3D scene scripts:
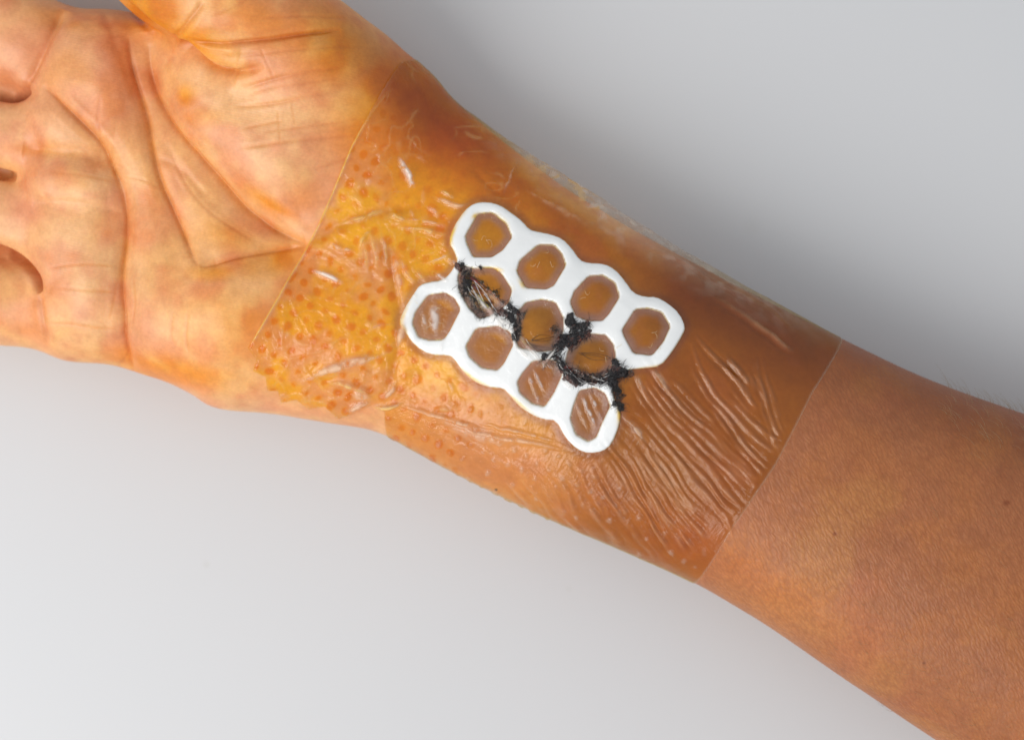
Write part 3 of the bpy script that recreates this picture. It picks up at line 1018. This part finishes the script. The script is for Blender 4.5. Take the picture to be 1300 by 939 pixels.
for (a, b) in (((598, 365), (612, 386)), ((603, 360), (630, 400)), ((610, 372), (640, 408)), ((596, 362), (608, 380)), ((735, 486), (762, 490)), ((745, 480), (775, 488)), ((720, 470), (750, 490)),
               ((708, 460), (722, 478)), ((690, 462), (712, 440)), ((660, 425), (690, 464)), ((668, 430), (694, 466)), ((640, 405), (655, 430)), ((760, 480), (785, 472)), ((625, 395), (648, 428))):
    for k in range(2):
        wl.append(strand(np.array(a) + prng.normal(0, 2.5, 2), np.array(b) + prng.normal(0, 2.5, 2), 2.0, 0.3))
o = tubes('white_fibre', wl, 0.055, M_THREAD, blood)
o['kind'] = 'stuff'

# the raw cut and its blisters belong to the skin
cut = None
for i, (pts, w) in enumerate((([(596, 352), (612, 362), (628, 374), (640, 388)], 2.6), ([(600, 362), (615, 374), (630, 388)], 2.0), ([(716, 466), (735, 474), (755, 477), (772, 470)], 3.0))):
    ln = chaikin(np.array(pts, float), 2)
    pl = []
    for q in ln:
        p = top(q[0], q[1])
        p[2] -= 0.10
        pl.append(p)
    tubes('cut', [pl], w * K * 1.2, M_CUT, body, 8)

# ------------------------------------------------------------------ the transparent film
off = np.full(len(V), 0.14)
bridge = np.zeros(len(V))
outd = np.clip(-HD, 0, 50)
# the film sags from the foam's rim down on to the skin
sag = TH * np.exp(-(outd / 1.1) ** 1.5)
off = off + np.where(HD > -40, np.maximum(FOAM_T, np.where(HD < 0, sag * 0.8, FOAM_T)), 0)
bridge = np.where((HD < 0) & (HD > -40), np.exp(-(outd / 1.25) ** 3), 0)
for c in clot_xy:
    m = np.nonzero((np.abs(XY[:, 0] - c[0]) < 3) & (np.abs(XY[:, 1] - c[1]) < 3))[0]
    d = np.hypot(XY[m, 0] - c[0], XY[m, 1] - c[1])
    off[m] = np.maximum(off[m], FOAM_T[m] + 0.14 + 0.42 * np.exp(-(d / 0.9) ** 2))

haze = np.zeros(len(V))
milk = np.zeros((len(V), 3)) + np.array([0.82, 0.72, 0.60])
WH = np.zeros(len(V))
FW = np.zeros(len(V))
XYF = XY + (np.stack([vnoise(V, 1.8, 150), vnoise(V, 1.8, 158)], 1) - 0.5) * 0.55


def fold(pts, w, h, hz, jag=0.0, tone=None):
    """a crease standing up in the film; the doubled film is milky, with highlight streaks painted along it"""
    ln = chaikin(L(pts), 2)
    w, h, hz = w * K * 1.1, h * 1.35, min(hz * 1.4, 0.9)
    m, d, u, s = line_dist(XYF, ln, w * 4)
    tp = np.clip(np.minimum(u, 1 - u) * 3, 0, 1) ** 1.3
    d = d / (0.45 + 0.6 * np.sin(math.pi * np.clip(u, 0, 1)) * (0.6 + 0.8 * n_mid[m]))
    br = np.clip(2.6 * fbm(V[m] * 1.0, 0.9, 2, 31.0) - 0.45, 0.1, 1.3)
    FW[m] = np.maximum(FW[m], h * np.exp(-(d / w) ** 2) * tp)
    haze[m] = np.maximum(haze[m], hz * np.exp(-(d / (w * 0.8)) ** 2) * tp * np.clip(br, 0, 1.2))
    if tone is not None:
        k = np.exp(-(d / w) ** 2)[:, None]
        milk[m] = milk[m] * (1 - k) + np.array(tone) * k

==

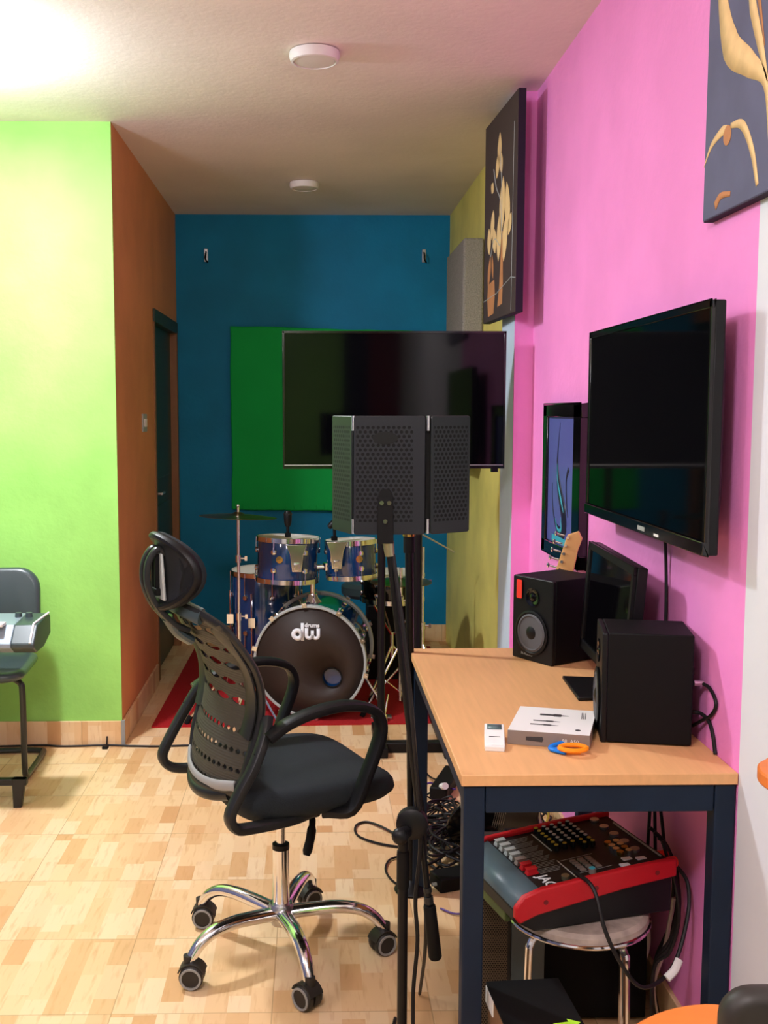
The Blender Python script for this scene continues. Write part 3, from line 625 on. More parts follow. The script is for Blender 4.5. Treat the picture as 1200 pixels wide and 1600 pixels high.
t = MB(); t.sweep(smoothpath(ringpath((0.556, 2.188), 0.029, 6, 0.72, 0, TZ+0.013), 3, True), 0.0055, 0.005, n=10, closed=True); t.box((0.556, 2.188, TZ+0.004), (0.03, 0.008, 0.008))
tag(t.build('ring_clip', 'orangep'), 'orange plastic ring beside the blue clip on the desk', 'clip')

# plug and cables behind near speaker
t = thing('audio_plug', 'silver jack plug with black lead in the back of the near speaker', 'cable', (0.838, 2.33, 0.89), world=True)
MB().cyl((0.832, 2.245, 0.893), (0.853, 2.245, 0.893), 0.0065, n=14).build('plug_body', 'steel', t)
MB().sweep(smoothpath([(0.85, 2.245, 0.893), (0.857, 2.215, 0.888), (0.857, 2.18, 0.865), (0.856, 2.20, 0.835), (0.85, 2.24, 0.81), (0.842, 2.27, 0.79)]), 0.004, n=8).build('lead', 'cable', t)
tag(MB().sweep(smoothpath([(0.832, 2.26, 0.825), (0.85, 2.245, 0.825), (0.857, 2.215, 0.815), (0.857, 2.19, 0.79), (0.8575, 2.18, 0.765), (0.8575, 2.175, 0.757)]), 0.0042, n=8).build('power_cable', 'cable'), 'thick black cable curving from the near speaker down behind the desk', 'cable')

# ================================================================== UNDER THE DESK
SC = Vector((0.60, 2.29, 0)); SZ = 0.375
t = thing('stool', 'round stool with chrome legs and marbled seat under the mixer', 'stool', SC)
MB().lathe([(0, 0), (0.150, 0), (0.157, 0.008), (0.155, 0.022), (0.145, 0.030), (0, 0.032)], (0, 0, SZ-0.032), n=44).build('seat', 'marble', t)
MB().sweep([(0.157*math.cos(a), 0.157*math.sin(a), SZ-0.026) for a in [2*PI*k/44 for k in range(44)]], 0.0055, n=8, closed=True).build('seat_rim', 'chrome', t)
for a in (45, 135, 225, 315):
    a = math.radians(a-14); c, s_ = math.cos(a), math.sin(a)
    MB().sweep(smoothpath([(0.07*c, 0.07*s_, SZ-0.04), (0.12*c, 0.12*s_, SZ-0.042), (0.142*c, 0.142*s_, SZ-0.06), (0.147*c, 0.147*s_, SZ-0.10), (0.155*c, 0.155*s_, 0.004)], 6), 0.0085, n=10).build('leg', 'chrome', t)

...

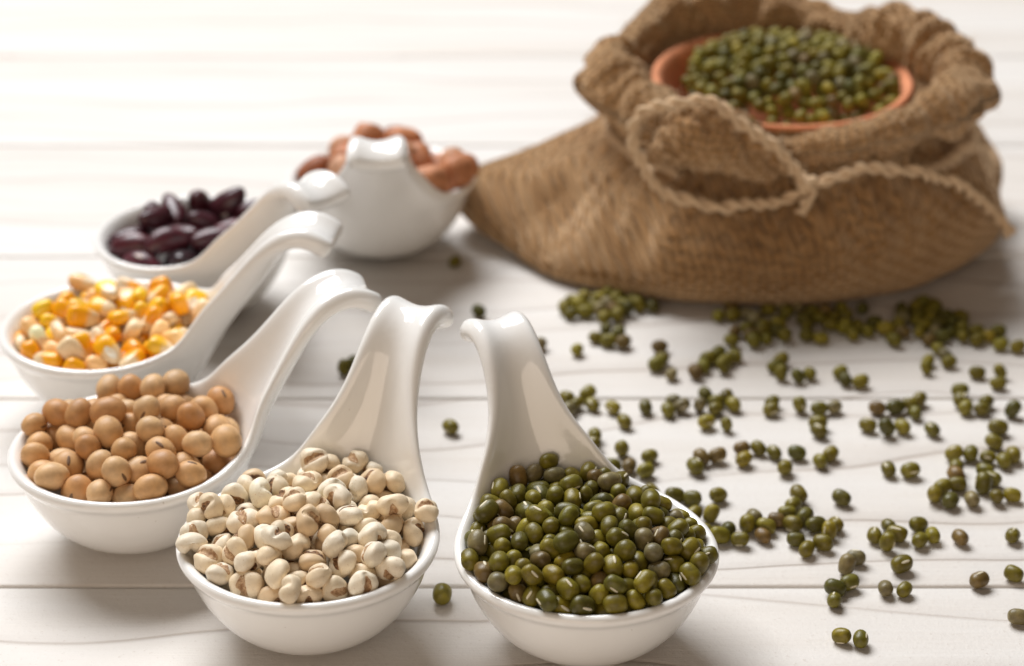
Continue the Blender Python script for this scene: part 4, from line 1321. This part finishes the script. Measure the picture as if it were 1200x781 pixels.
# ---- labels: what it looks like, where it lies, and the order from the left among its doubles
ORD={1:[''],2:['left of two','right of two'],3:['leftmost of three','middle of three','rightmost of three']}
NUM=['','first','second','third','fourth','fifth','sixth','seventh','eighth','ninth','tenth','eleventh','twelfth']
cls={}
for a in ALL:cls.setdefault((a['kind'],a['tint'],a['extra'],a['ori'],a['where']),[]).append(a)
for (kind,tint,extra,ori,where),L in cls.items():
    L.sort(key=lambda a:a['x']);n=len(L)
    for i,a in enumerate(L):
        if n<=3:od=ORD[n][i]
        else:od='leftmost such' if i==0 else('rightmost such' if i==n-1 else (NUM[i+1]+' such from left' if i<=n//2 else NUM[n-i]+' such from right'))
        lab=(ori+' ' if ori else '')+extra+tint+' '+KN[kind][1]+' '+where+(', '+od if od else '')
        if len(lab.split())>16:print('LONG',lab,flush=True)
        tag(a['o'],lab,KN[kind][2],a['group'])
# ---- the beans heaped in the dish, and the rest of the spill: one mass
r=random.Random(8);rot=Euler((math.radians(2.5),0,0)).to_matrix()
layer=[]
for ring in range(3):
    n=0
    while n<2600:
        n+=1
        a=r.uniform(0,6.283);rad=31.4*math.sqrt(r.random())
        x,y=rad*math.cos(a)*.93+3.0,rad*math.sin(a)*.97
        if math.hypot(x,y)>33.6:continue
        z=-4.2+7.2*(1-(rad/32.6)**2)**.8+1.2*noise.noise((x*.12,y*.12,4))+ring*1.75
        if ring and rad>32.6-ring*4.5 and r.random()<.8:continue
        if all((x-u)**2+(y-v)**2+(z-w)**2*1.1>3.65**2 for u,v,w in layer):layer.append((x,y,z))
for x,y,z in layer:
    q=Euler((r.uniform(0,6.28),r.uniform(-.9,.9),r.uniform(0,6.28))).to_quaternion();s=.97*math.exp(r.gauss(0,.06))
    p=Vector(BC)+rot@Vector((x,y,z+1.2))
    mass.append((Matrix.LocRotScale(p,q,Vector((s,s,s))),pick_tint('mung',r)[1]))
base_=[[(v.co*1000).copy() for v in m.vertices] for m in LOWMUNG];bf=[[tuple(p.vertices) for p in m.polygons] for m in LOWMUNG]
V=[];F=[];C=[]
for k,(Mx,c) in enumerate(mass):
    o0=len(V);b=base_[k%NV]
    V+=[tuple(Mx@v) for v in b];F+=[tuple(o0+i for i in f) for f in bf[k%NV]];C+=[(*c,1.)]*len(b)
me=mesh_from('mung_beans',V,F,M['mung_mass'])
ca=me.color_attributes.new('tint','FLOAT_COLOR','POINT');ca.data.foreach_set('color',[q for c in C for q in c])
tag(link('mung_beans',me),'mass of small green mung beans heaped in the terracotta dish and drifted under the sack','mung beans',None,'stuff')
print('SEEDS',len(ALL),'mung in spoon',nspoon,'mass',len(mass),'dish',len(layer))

WHAT YOU ARE ASKED TO DO:
Among the lines of the records above, count those holding the string "Blender", and report only the number.

WORKED ANSWER:
3